Sergei Mikhailovich Prokudin-Gorskii believed color photography would be the future. To pursue this dream, Prokudin-Gorskii won the Russian Tzar's special permission to travel across the vast Russian Empire and take color photographs of unique people, places, and things. Prokudin-Gorskii recorded three different exposures of every scene he saw onto a glass plate using a red, green, and blue filter. He then planned to stack the three images onto each other to create a color image. The goal of this project is to create a color image by aligning Prokudin-Gorskii's three color glass plate photos on top of each other in a (r, g, b) fashion.
For single scale alignments on the smaller images with a roughly 400 x 400 dimension, I implemented a program which searched over a defined displacement of pixels (default 15) and scored each row and column alignment using a metric. It then picked the row and column alignment which produced the highest similarity in terms of that metric, which was then used to create the final color image. I used blue as a reference, and aligned both the green and red images with the blue image.
I implemented & applied three different metrics to score the row and column alignments: euclidean distance (square root of sum of squared distances), normalized cross correlation (normalized dot product of the two flattened images), and scikit-image's structural similarity library. The structural similarity library performed the best in determining which row and column shifts resulted in the highest quality alignment, as when I experimented with different search ranges and stacking orders and used NCC or SSD, these metrics were not able to determine the correct shifts consistently. Thus, I chose to use structural similarity.
My function to accomplish this was a for loop which looped over [-search_range, search_range] shifts for both rows and columns, resulting in search_range^2 permutations being checked during the alignment function. It is also important to note that all three metric functions mentioned above are bounded by O(n) with n being the number of pixels in the image. These three .jpg files are relatively small in dimensional size, meaning that they ran efficiently just using the vanilla single scale alignment approach.
As I mentioned previously, the metrics which score similarity between a reference image and a target image to shift are bounded by O(n) with n being the number of pixels in the image. For the smaller approximately 400 x 400 .jpg file images, this ran efficiently without any additional modifications. However, for the larger dimensional .tif file images, which had approximately 3000 x 3000 pixels, the vanilla approach would not be efficient and complete in the given runtime limit of 2 minutes per image.
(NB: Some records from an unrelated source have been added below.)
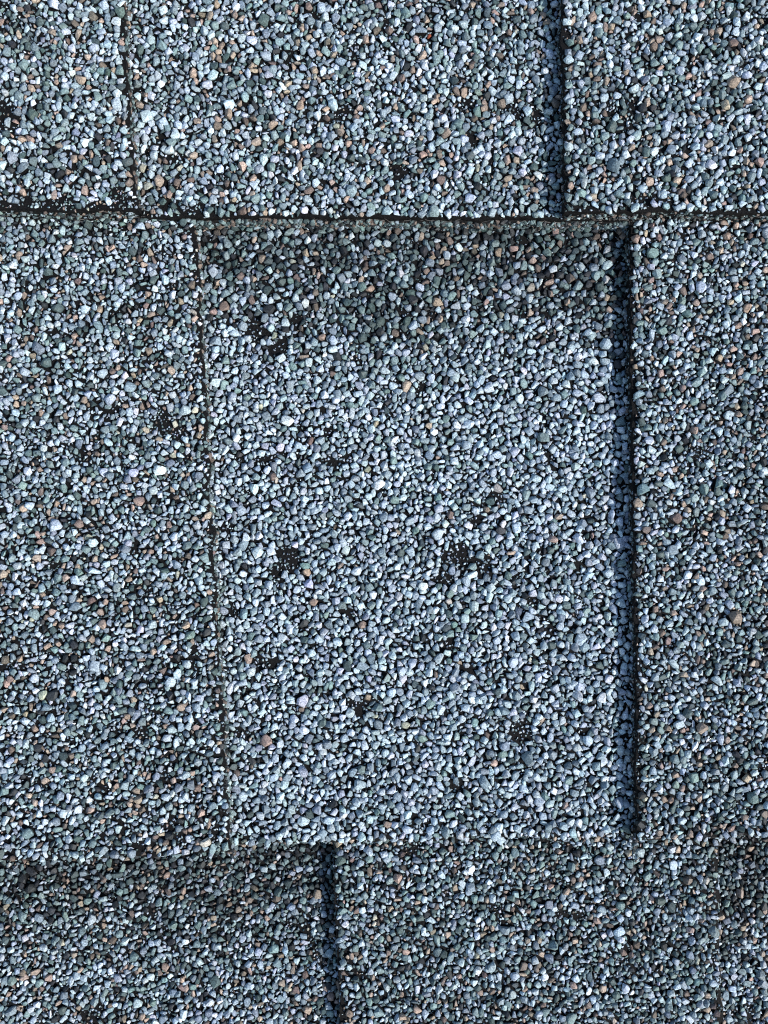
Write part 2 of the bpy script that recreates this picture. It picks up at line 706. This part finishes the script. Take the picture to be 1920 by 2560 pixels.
def frayed_mat(k, g, parent):
    """torn glass-mat fibres along the cut lower edge"""
    n = 420
    x = g.uniform(X0 + 40, X1 - 40, n)
    yb = jlow(k, x)
    on_tab = np.zeros(n, bool)
    for L, R in TABS[k]:
        on_tab |= (x > L(yb)) & (x < R(yb))
    z = plane_z(k, x, yb) + np.where(on_tab, g.uniform(-25, TAB - 6, n), g.uniform(-30, -6, n))
    V, F = [], []
    for i in range(n):
        a = g.normal(0, 0.35) + (math.pi if g.random() < 0.5 else 0)
        ln = g.uniform(6, 26)
        rad = g.uniform(0.5, 1.0)
        p = np.array([x[i], yb[i] + g.uniform(0.5, 4), z[i]])
        d = np.array([math.cos(a), math.sin(a) * 0.5, g.normal(0, 0.25)])
        base = len(V)
        for q in range(4):
            rr = rad * (1 - 0.2 * q)
            for c in range(3):
                th = c * 2.094
                V.append(p + np.array([0, math.cos(th), math.sin(th)]) * rr)
            p = p + d * ln / 3
            d = d + g.normal(0, 0.28, 3)
        for q in range(3):
            for c in range(3):
                a0 = base + q * 3 + c
                a1 = base + q * 3 + (c + 1) % 3
                F.append((a0, a1, a1 + 3, a0 + 3))
    V = np.array(V)
    o = mesh_object('frayed_mat', w(V[:, 0], V[:, 1], V[:, 2]), F, M_FIBRE, parent)
    o['kind'] = 'stuff'


for k in range(3):
    g = np.random.default_rng(500 + k)
    V, F = build_lower_layer(k)
    sh = bpy.data.objects.new('shingle', None)
    col.objects.link(sh)
    sh.parent = roof
    sh.empty_display_size = 0.02
    sh['label'] = SH_LABEL[k]
    mesh_object('lower_layer', V, F, M_ASPH, sh)
    if k < 2:
        frayed_mat(k, g, sh)
    ytop = Y0 + 20 if k == 0 else float(LOW[k - 1](1000.0)) - 45
    ybot = {0: 570, 1: 2170, 2: Y1 - 20}[k]
    layers = []
    # raised tabs
    for n, (L, R) in enumerate(TABS[k]):
        V, F = build_tab(k, n, L, R)
        mesh_object('tab', V, F, M_ASPH, sh)

        def inside(x, y, L=L, R=R, n=n):
            e = rng.uniform(1, 7, len(x))
            ok = (x > L(y) + (jag(y, 3 * k + n) if L is not FAR_L else 0) + e) & (x < R(y) + (jag(y, 3 * k + n + 20) if R is not FAR_R else 0) - e)
            if k < 2:
                ok &= y < jlow(k, x) - e
            if k > 0:
                ok &= y > LOW[k - 1](x) - 40
            return ok
        xa = float(min(L(ytop), L(ybot))) - 10
        xb = float(max(R(ytop), R(ybot))) + 10
        G = scatter(k, max(xa, X0 + 10), min(xb, X1 - 10), ytop, ybot, n, inside, (P_TOP, P_TAB, P_LOW)[k], 900 + k * 10 + n)
        n_top = len(G)
        if k < 2:
            m = int((xb - xa) * 0.55)
            ex = rng.uniform(max(xa, X0 + 10) + 20, min(xb, X1 - 10) - 20, m)
            ey = jlow(k, ex)
            ez = plane_z(k, ex, ey) + rng.uniform(0, TAB - 8, m)
            G = np.concatenate([G, np.stack([ex, ey + rng.uniform(-3, 1, m), ez - 3, rng.uniform(2.0, 6.5, m), rng.choice([0.5, 0.8, 0.95], m), rng.uniform(0, 3.1, m)], 1)])
        for side, e in ((L, -1), (R, 1)):
            if side in (FAR_L, FAR_R):
                continue
            m = int((ybot - ytop) * (0.5 if e < 0 else 0.6))
            ey = rng.uniform(ytop, ybot - 30, m)
            ex = side(ey) + jag(ey, 3 * k + n + (20 if e > 0 else 0))
            ez = plane_z(k, ex, ey) + rng.uniform(0, TAB - 4, m)
            G = np.concatenate([G, np.stack([ex - e * rng.uniform(-1, 4, m), ey, ez - 3, rng.uniform(1.8, 5.5 if e < 0 else 7.5, m), rng.choice([0.5, 0.8, 0.95], m), rng.uniform(0, 3.1, m)], 1)])
        layers.append((True, G, len(G) - n_top))

    # lower layer between the tabs

    def inside_gap(x, y):
        ok = np.ones(len(x), bool)
        for n, (L, R) in enumerate(TABS[k]):
            lo = L(y) + 14 if L is not FAR_L else L(y) - 99
            hi = R(y) - 8 if R is not FAR_R else R(y) + 99
            ok &= ~((x > lo) & (x < hi))
        if k < 2:
            ok &= y < jlow(k, x) - rng.uniform(1, 6, len(x))
        if k > 0:
            ok &= y > LOW[k - 1](x) - 40
        return ok
    G = scatter(k, X0 + 10, X1 - 10, ytop, ybot, -1, inside_gap, (P_TOP, P_GAP, P_LOW)[k], 990 + k)
    # granules caught on the stepped lower edge
    if k < 2:
        n = 3900
        x = rng.uniform(X0 + 20, X1 - 20, n)
        t = rng.uniform(0, 1, n)
        yb = jlow(k, x)
        zb = plane_z(k, x, yb)
        on_top = t < 0.12
        y = np.where(on_top, yb + rng.uniform(3, LEDGE, n), yb + LEDGE + rng.uniform(-1, 2, n))
        z = np.where(on_top, zb - LEDGE_DROP - 2, zb - LEDGE_DROP - (t - 0.12) / 0.88 * (STEP - LEDGE_DROP))
        E = np.stack([x, y - 1, z - 4, rng.uniform(2.4, 8.0, n), rng.choice([0.6, 0.8, 0.95], n), rng.uniform(0, math.pi, n)], 1)
        G = np.concatenate([G, E])
    n_edge = 3900 if k < 2 else 0
    layers.append((False, G, n_edge))

    placed = [(t, G, *place(k, t, G, g)) for t, G, ne in layers]
    if k == 0:                       # the one rust-red chip
        G, r, C = placed[-1][1], placed[-1][5], placed[-1][4]
        ux, uy = unproj(1078, 88, float(plane_z(0, 1078, 88)))
        i = np.argmin(np.hypot(G[:, 0] - ux, G[:, 1] - uy) + np.where(r > 6, 0, 999))
        C[i] = PAL[9]
    for (t, G, M, P, C, r), (_, _, ne) in zip(placed, layers):
        if ne:                       # the cut edges collect dirt and dark backing grit
            keep_c = g.random(ne)[:, None] < (0.12 if t else 0.0)
            C[-ne:] = np.where(keep_c, C[-ne:], PAL[g.choice([1, 2, 3, 5, 6], ne, p=[.16, .20, .26, .2, .18])] * g.uniform(.5, 1.1, ne)[:, None])
    # the 300 largest in view become granules of their own
    cand = []
    for li, (t, G, M, P, C, r) in enumerate(placed):
        sx = CX + (G[:, 0] - CX) * DIST / (DIST - G[:, 2])
        sy = CY + (G[:, 1] - CY) * DIST / (DIST - G[:, 2])
        vis = (sx > 15) & (sx < 1905) & (sy > 15) & (sy < 2545)
        if k > 0:
            vis &= G[:, 1] > LOW[k - 1](G[:, 0]) + 40
        if not t:
            vis &= np.abs(G[:, 1] - LOW[k](G[:, 0])) > 8
        size = r * np.sqrt(G[:, 4])
        for i in np.nonzero(vis & (r > 9))[0]:
            cand.append((size[i], li, i))
    cand.sort(key=lambda c: -c[0])
    single = [set() for _ in placed]
    for _, li, i in cand[:300]:
        single[li].add(int(i))
    for li, (t, G, M, P, C, r) in enumerate(placed):
        for i in sorted(single[li]):
            o = bpy.data.objects.new('granule', GRAIN_MESH[int(g.integers(0, len(GRAIN_MESH)))])
            col.objects.link(o)
            o.parent = sh
            m4 = Matrix([[*M[i][0], P[i][0]], [*M[i][1], P[i][1]], [*M[i][2], P[i][2]], [0, 0, 0, 1]])
            o.matrix_local = m4
            o.color = (*[float(c) for c in C[i]], 1.0)
        keep = np.ones(len(G), bool)
        if single[li]:
            keep[list(single[li])] = False
        o, nt_ = coat_mesh('granule_coat', M[keep], P[keep], C[keep], r[keep], sh, g)
        total_tris += nt_
        print('course', k, 'tab' if t else 'gap', 'granules', len(G), 'tris', nt_)
print('tris', total_tris)
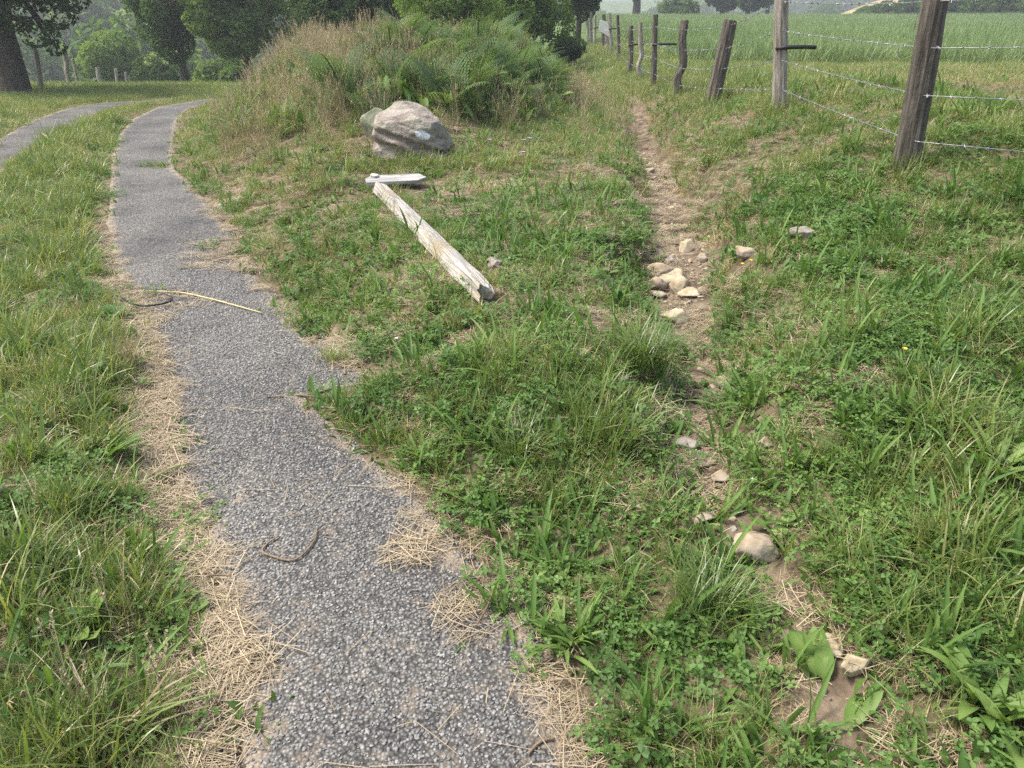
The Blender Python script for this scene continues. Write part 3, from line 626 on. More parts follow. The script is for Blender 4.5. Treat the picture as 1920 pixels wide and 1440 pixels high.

To solve this issue, I implemented an image pyramid alignment function built upon my single scale alignment function. This image pyramid successively scaled down the input image at each level by a factor of 0.5 until it reached the bottom level, where the number of levels were predefined to a set value by the user. At the bottom level, once the dimensionality of the 3000 x 3000 pixel .tif file had been reduced to a 400 x 400 pixel dimensionality, the single scale alignment function that was previously defined was run on this scaled down image which still encoded the original image's information and metadata. Then, as a final step, the shifts determined at the bottom level = 0 were propagated up to the topmost level by multiplying them by 2 recursively. This multiplication by 2 accounted for the scale down by a factor of 0.5 which was performed.
This image pyramid enabled me to write an algorithm that could process and align large dimensional images in an efficient timeframe. Through experimentation, I discovered that 4 levels were sufficient to discover an alignment. If I attempted to use 5 levels, the image at the bottom level = 0 lost too much information.
The image pyramid alignment approach mentioned previously with a default search range of 15 and no data preprocessing successfully aligned all .tif files except two. The two .tif files which did not align successfully were melons.tif and self_portrait.tif.
To improve the alignment of these two images, which were being stubborn with the old approach, I implemented a preprocessing step before calculating the structural_similarity metric on the shifted image with the reference by cropping 10% of the borders which had each lines of color or black rows. In addition, I increased the search range of the algorithm to [-30, 30] from [-15, 15] in both the row and column dimension spaces. The combination of these two changes successfully enabled me to find alignments of melon.tif and self_portrait.tif, showcased below!
I ran the extended image pyramid alignment algorithm discussed in the previous section on two images from the collection: a picture of "Napoleon, waiting for peace" and a picture of a boy on a bridge named "Na ostrovie Kapri".
In conclusion, I used an image pyramid with 4 levels, a search range of [-30, 30] pixels, and scikit image's structural similarity library to successfully align Prokudin-Gorskii's images.